* **Goal**
Write out the listing below again, precisely as it is given.

* **Collected data**
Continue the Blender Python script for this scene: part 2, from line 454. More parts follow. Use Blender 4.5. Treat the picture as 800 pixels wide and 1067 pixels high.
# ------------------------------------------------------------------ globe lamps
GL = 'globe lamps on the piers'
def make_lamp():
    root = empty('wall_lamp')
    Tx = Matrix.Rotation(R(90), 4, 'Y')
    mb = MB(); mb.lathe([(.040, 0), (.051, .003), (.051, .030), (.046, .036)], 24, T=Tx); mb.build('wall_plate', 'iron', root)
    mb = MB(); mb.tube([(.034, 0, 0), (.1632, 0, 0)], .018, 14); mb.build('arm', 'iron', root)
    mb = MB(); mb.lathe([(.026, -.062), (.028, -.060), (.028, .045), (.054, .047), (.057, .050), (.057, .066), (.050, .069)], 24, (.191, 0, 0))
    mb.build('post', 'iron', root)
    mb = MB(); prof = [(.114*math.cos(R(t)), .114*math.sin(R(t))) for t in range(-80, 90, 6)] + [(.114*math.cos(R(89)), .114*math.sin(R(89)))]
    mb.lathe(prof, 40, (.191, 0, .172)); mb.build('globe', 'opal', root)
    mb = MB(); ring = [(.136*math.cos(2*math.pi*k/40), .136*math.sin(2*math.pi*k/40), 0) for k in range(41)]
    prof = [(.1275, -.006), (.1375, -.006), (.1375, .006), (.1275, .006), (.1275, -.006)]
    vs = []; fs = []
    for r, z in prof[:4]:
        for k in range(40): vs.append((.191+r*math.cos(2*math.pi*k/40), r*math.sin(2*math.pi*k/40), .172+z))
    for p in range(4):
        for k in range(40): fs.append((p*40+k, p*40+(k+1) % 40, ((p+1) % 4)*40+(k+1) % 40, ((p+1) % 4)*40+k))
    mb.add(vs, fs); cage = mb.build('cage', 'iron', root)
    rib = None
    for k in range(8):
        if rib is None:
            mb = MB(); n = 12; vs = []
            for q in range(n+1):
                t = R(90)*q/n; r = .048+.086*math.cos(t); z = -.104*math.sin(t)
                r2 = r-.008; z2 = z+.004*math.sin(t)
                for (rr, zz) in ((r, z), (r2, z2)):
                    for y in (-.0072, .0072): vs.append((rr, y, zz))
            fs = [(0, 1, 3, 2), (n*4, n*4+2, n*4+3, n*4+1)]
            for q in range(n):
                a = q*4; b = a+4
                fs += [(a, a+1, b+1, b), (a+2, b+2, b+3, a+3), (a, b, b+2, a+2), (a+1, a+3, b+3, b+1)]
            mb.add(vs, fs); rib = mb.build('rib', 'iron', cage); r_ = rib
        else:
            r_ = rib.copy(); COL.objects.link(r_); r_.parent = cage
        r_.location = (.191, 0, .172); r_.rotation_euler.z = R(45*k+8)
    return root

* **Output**
Continue the Blender Python script for this scene: part 2, from line 454. More parts follow. Use Blender 4.5. Treat the picture as 800 pixels wide and 1067 pixels high.
# ------------------------------------------------------------------ globe lamps
GL = 'globe lamps on the piers'
def make_lamp():
    root = empty('wall_lamp')
    Tx = Matrix.Rotation(R(90), 4, 'Y')
    mb = MB(); mb.lathe([(.040, 0), (.051, .003), (.051, .030), (.046, .036)], 24, T=Tx); mb.build('wall_plate', 'iron', root)
    mb = MB(); mb.tube([(.034, 0, 0), (.1632, 0, 0)], .018, 14); mb.build('arm', 'iron', root)
    mb = MB(); mb.lathe([(.026, -.062), (.028, -.060), (.028, .045), (.054, .047), (.057, .050), (.057, .066), (.050, .069)], 24, (.191, 0, 0))
    mb.build('post', 'iron', root)
    mb = MB(); prof = [(.114*math.cos(R(t)), .114*math.sin(R(t))) for t in range(-80, 90, 6)] + [(.114*math.cos(R(89)), .114*math.sin(R(89)))]
    mb.lathe(prof, 40, (.191, 0, .172)); mb.build('globe', 'opal', root)
    mb = MB(); ring = [(.136*math.cos(2*math.pi*k/40), .136*math.sin(2*math.pi*k/40), 0) for k in range(41)]
    prof = [(.1275, -.006), (.1375, -.006), (.1375, .006), (.1275, .006), (.1275, -.006)]
    vs = []; fs = []
    for r, z in prof[:4]:
        for k in range(40): vs.append((.191+r*math.cos(2*math.pi*k/40), r*math.sin(2*math.pi*k/40), .172+z))
    for p in range(4):
        for k in range(40): fs.append((p*40+k, p*40+(k+1) % 40, ((p+1) % 4)*40+(k+1) % 40, ((p+1) % 4)*40+k))
    mb.add(vs, fs); cage = mb.build('cage', 'iron', root)
    rib = None
    for k in range(8):
        if rib is None:
            mb = MB(); n = 12; vs = []
            for q in range(n+1):
                t = R(90)*q/n; r = .048+.086*math.cos(t); z = -.104*math.sin(t)
                r2 = r-.008; z2 = z+.004*math.sin(t)
                for (rr, zz) in ((r, z), (r2, z2)):
                    for y in (-.0072, .0072): vs.append((rr, y, zz))
            fs = [(0, 1, 3, 2), (n*4, n*4+2, n*4+3, n*4+1)]
            for q in range(n):
                a = q*4; b = a+4
                fs += [(a, a+1, b+1, b), (a+2, b+2, b+3, a+3), (a, b, b+2, a+2), (a+1, a+3, b+3, b+1)]
            mb.add(vs, fs); rib = mb.build('rib', 'iron', cage); r_ = rib
        else:
            r_ = rib.copy(); COL.objects.link(r_); r_.parent = cage
        r_.location = (.191, 0, .172); r_.rotation_euler.z = R(45*k+8)
    return root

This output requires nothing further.